The Supreme Court’s 2010 Citizens United decision is most famous for the torrent of outside ad spending it unleashed on the American election system. But the ruling did more than just lift caps on outside political expenditures; it also gave corporations more leverage over the political behavior of their employees.

Citizens United eliminated restrictions on the ability of employers to lobby their workers in support of particular candidates and causes. Bosses can even make employees attend partisan political events during work hours.

In addition to now being legal, those tactics are also effective, according to new research by Paul Secunda, a law professor at Marquette University, and Alexander Hertel-Fernandez, a doctoral candidate in government and social policy at Harvard. A survey they conducted for an upcoming UCLA Law Review paper found that workers are generally responsive to political pressure from their managers.

Hertel-Fernandez and Secunda surveyed more than 1,000 workers, many of whom worked at companies like Cintas and Georgia-Pacific, both of which sent political messages to their workers during the 2012 presidential race. Those two companies warned employees that their jobs could be negatively affected if management didn’t get its way in the election. (Georgia-Pacific is a subsidiary of Koch Industries, the company run by the billionaire conservative activist brothers Charles and David Koch.)
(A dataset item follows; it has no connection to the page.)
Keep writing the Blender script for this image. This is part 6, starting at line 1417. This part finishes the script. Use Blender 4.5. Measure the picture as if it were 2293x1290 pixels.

“Workers who received warnings such as those from Cintas or Georgia-Pacific were about three times as likely to indicate that they were uncomfortable with employer messages as workers who did not receive these warnings, according to the results from Hertel-Fernandez’s survey,” write Secunda and Hertel-Fernandez. “These warnings were also apparently effective at changing workers’ political behaviors and attitudes: A worker who received at least one such warning about potential economic losses was about twice as likely to report responding to their employers’ political requests compared to workers who received no such warnings.”

Some companies go even further than Cintas and Georgia-Pacific. Also in 2012, the coal firm Murray Energy ordered workers from an Ohio mine to appear at a rally for Republican presidential candidate Mitt Romney. The rally took place during normal work hours, but miners were not paid for the day. A Murray executive later explained, “Attendance was mandatory but no one was forced to attend the event.”

Workplace political coercion is particularly effective because recent advances in office surveillance make it easier for managers to target their political messaging, Secunda told International Business Times.

“There are apps that tell you who opens your emails instead of deleting them, so employers are able to gauge very quickly who are their champion employees and who are their trouble employees,” said Secunda. Management can subject those “trouble employees,” he added, to “various forms of subtle retribution and retaliation” without legal consequences.

Hertel-Fernandez and Secunda surveyed managers at companies that subject their employees to political pressure and found that businesses are quickly acclimating to their newfound freedom.

“Managers are very clear that they’re doing this on an unprecedented basis,” said Secunda. “They’re being directed to do so, and in fact a lot of managers are not at all shy about doing it. They think they should be doing it.”